I only mentioned your body language, but there were other non-verbal cues that suggested disrespect.

  • Your tone of voice when you mustered an occasional, monosyllabic response was edged with anger and contempt.
  • Your continual tooth sucking — don’t know what else to call it, so I’ll call it what you call it — suggests that you would say something to me but it’s not worth my time. You start to take the breath to speak, then realize I’m not worth it, and open your mouth to let the now-unneeded breath out.

To your credit, when I pointed all this out to you, you began slowly to change. You sat up, you made a bit of eye contact, and you stopped sucking your teeth.

But here’s the big problem: when you do this with me, I take this to be another teaching moment. It’s tiring, that’s for sure: “Here I go again, having to teach kids things they should already know by this age, things that have nothing to do with my subject matter.” But still, though I feel overworked with such issues, I see it as my job. I teach in order to prepare you for the future, and sometimes, interpreting figurative language seems the least significant subject matter for your success. However, you will soon encounter people who are not interested in teaching you these things, not interested in even dealing with it. These people will probably have the ability to make your life very miserable very quickly. I’m talking about bosses, and they’ll fire you in such a situation.

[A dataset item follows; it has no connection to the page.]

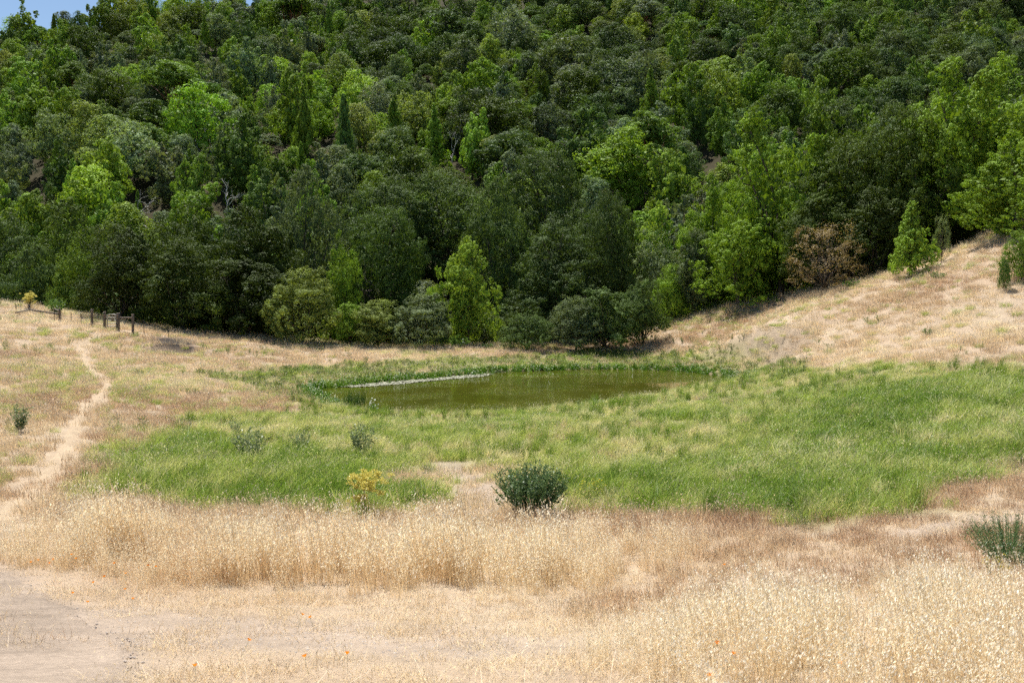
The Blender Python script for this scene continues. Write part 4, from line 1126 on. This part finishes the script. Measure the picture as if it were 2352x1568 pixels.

I know that’s meaningless to you. You say things like, “I’ll just get another job.” Unfortunately, getting other job when you’ve lost one is not like getting another pencil from you next teacher when you’ve lost it in the previous class.

I hope we can get this habit of yours under control before you head off to high school (there are teachers there who will treat you like the aforementioned boss), but even if we can’t, I hope we’ll continue making progress.